**JOB:** Print the lines of the data, starting with the first, up to and including the line where "COL = C.collection" appears.

## BEGIN

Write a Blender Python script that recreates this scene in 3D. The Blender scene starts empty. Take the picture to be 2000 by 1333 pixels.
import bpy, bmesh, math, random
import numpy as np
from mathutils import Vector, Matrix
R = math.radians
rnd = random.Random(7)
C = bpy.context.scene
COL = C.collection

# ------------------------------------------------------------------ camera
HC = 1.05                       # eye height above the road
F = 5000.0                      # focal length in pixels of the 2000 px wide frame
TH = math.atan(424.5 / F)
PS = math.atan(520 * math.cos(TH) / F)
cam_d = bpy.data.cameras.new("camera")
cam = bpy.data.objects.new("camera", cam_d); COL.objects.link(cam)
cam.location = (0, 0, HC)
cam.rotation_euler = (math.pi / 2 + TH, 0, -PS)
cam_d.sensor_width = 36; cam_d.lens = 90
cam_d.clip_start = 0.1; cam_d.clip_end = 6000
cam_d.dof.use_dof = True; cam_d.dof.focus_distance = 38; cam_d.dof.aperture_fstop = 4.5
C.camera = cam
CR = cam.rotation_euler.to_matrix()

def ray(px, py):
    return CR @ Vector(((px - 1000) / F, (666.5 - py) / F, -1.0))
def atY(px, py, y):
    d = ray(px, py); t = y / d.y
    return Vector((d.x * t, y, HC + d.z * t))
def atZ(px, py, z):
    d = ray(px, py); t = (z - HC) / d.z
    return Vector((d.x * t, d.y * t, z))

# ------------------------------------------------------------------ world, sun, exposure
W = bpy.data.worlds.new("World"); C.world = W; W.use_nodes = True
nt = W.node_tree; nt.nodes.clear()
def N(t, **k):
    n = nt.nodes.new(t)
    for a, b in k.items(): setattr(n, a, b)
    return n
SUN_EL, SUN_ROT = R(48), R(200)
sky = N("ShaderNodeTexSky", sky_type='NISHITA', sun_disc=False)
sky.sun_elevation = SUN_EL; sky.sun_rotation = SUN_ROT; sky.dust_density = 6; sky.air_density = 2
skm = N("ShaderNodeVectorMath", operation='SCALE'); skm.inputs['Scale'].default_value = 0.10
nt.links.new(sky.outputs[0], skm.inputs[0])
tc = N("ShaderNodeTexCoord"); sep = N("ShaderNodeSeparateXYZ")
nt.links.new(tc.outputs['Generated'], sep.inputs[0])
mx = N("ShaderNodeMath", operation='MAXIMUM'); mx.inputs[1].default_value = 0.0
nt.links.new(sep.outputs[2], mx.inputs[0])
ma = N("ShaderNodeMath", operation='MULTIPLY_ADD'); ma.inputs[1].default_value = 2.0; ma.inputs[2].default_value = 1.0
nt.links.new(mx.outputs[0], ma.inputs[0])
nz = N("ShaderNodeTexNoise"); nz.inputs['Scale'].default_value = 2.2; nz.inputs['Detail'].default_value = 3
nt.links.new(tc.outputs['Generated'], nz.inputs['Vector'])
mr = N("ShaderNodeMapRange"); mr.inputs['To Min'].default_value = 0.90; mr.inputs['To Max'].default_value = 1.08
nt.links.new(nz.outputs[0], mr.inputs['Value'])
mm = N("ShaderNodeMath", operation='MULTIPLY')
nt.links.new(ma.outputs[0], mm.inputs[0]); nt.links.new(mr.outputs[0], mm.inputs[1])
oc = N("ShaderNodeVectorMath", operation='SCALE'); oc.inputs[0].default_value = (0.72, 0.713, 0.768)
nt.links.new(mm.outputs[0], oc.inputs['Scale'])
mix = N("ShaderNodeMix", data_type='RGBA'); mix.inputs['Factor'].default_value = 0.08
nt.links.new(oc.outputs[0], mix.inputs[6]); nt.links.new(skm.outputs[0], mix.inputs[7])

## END

**PROBLEM SOLUTION:**
Write a Blender Python script that recreates this scene in 3D. The Blender scene starts empty. Take the picture to be 2000 by 1333 pixels.
import bpy, bmesh, math, random
import numpy as np
from mathutils import Vector, Matrix
R = math.radians
rnd = random.Random(7)
C = bpy.context.scene
COL = C.collection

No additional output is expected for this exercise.